**Task goal:** Set down, exactly as written, the lines from the top of the data to the line that holds "PI = math.pi", and omit the pictures.

**Dataset extract:**
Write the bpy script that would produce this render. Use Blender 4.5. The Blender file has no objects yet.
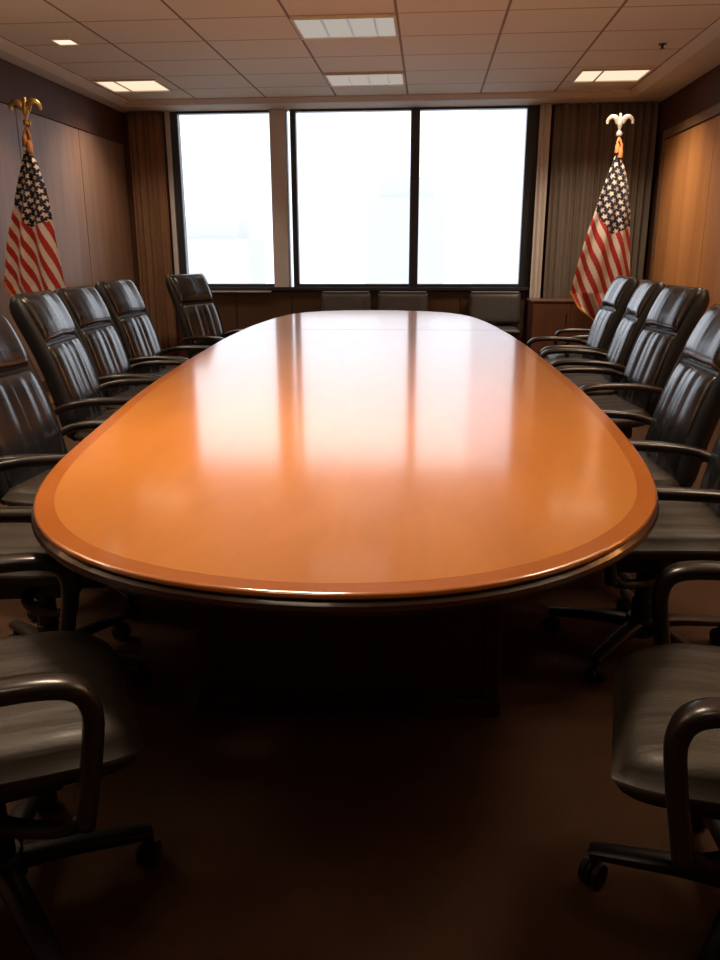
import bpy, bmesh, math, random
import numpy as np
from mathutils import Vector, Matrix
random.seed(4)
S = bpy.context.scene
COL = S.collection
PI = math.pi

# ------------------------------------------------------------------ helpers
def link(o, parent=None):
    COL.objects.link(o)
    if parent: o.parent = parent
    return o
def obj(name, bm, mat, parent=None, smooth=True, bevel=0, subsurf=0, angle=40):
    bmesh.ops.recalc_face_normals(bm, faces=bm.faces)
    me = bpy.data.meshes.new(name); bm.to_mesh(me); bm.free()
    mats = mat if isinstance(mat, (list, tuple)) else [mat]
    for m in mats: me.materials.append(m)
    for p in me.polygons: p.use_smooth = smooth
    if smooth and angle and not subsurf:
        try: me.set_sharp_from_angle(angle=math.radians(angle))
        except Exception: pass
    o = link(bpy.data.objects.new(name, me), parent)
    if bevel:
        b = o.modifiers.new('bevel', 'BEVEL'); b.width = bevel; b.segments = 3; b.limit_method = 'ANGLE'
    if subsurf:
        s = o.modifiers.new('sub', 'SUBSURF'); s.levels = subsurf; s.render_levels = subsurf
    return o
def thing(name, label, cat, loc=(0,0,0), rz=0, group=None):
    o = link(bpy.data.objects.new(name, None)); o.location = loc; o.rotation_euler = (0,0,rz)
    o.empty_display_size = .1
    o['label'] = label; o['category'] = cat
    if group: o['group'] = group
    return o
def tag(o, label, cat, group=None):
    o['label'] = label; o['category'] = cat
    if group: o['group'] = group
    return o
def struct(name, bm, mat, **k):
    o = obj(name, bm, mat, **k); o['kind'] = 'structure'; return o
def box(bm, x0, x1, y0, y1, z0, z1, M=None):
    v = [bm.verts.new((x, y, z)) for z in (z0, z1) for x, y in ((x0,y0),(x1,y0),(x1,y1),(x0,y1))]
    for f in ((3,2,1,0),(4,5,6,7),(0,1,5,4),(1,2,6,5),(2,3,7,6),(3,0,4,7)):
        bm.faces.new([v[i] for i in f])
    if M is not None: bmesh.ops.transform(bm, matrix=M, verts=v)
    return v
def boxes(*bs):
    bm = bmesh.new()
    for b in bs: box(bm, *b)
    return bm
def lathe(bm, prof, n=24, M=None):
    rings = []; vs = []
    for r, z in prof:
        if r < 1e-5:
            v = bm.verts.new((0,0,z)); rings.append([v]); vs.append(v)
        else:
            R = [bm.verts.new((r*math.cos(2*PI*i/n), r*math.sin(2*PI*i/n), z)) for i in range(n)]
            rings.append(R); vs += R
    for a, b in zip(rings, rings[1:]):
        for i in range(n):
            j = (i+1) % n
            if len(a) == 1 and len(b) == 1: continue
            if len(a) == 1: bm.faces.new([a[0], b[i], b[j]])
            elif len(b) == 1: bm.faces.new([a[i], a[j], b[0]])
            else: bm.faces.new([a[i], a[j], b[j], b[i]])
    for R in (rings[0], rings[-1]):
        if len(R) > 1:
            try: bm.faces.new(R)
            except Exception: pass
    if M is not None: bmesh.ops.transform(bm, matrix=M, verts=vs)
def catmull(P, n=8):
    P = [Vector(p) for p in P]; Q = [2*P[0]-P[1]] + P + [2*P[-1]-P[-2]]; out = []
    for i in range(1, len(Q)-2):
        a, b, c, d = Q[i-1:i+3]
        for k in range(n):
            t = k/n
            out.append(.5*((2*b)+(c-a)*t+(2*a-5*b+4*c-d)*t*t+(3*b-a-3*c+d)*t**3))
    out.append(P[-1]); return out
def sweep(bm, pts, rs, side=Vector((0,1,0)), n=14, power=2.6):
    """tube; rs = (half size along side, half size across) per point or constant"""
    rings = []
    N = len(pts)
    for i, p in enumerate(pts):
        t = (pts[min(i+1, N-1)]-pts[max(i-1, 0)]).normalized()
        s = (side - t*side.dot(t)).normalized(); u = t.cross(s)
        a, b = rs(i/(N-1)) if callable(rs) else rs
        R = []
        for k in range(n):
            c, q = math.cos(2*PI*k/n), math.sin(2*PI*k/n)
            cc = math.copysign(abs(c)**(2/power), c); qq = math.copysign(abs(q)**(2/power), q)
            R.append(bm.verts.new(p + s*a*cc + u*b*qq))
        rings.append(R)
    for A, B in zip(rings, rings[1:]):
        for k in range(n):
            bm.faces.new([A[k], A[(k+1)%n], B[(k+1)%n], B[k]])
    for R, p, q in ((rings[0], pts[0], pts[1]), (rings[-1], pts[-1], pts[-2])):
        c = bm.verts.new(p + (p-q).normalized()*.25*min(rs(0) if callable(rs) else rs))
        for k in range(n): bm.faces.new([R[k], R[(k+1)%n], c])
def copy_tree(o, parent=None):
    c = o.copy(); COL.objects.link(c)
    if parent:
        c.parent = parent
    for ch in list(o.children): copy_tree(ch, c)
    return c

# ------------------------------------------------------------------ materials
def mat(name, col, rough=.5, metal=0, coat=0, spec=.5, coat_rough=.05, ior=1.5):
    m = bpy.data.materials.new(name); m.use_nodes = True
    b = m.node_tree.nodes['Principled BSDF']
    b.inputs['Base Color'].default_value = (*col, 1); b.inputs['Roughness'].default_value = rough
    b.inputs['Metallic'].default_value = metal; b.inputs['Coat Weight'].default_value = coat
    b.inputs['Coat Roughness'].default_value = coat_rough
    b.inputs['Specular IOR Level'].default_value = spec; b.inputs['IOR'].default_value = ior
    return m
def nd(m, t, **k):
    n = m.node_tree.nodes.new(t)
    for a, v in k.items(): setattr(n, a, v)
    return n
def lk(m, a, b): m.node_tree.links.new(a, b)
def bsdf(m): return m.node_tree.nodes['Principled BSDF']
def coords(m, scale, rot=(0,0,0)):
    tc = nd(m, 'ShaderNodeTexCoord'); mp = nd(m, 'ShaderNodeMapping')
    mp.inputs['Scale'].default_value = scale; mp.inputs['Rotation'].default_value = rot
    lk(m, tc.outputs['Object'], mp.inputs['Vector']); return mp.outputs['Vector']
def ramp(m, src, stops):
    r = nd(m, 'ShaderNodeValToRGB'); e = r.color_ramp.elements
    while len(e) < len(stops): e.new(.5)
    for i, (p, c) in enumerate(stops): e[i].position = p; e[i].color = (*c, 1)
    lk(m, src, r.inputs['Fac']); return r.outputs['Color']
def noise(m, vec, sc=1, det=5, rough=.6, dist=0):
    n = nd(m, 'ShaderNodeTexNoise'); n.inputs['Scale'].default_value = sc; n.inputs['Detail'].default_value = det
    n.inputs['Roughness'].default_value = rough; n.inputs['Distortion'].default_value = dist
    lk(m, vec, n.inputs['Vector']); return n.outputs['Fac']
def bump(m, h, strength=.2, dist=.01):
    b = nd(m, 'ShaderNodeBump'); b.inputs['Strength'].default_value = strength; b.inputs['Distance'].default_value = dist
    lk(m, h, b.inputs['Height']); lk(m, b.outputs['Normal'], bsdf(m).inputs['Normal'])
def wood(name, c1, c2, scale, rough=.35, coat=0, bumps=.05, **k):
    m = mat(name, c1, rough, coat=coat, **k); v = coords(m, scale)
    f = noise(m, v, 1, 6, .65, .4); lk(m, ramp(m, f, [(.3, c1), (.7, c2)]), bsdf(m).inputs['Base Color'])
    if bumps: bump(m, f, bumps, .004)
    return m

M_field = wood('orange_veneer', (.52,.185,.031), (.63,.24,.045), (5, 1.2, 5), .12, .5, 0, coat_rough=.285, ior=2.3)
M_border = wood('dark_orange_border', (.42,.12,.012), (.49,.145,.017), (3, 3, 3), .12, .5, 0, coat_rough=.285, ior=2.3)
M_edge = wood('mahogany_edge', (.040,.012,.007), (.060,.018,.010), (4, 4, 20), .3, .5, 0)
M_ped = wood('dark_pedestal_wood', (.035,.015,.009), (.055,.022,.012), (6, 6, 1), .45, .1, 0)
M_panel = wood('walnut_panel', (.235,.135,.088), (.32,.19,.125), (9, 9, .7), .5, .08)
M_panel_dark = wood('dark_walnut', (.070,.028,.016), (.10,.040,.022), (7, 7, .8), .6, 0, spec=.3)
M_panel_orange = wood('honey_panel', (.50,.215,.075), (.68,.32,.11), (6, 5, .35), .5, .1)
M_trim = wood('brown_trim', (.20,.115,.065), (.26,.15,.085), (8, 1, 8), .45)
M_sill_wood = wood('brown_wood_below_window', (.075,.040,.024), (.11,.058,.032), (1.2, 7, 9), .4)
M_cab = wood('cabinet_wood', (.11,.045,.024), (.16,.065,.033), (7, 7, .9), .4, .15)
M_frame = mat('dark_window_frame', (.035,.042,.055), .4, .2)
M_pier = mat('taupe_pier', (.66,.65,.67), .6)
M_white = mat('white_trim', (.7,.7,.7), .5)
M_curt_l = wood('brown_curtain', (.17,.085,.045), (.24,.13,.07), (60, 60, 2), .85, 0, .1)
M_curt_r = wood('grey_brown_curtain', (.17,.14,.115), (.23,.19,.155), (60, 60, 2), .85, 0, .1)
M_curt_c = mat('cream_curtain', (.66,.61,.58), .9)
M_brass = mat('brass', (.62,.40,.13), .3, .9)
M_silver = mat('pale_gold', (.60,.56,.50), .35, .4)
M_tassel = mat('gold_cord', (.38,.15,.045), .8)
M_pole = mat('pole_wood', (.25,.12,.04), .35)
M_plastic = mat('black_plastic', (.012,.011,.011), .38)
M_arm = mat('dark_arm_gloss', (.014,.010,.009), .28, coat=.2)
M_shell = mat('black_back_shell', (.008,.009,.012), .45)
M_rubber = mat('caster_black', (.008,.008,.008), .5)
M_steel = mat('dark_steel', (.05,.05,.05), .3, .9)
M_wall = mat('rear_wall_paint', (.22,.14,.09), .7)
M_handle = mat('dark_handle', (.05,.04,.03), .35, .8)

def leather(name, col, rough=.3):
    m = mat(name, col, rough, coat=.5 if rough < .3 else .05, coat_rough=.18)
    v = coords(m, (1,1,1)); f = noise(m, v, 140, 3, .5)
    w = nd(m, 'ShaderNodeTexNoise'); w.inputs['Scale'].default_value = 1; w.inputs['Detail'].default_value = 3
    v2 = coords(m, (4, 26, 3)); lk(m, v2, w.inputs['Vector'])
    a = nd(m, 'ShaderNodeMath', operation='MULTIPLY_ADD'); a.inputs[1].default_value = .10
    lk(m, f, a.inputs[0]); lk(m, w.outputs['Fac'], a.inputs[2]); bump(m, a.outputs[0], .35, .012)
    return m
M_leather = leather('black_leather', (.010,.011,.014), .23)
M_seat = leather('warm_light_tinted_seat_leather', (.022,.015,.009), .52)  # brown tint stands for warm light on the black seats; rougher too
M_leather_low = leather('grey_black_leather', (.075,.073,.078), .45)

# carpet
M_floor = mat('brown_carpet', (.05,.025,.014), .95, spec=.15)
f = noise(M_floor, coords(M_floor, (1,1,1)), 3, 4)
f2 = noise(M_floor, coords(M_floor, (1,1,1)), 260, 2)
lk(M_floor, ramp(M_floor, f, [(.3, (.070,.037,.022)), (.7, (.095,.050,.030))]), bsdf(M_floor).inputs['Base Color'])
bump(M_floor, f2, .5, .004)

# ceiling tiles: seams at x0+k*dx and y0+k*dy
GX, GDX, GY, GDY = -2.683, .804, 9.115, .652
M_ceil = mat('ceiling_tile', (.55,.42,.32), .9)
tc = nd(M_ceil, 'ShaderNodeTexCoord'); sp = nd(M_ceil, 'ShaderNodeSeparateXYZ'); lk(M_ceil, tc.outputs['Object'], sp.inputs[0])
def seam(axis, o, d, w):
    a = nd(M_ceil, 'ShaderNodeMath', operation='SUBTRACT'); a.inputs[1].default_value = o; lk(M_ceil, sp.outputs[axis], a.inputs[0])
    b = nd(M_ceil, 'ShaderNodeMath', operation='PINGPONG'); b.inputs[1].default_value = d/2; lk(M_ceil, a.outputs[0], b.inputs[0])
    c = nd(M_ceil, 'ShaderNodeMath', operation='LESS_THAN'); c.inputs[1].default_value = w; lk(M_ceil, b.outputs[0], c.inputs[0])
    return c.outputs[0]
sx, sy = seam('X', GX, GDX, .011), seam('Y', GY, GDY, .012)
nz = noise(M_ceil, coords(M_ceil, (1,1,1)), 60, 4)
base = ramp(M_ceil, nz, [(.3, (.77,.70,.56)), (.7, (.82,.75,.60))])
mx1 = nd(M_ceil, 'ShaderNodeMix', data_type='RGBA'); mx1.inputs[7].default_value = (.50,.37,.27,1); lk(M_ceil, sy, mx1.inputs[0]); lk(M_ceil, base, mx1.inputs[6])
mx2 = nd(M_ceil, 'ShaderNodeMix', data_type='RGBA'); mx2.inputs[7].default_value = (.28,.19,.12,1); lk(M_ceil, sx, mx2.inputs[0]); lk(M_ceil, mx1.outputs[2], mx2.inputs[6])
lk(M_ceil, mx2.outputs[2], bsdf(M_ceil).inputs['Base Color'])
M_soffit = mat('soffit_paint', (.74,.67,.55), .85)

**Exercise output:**
Write the bpy script that would produce this render. Use Blender 4.5. The Blender file has no objects yet.
import bpy, bmesh, math, random
import numpy as np
from mathutils import Vector, Matrix
random.seed(4)
S = bpy.context.scene
COL = S.collection
PI = math.pi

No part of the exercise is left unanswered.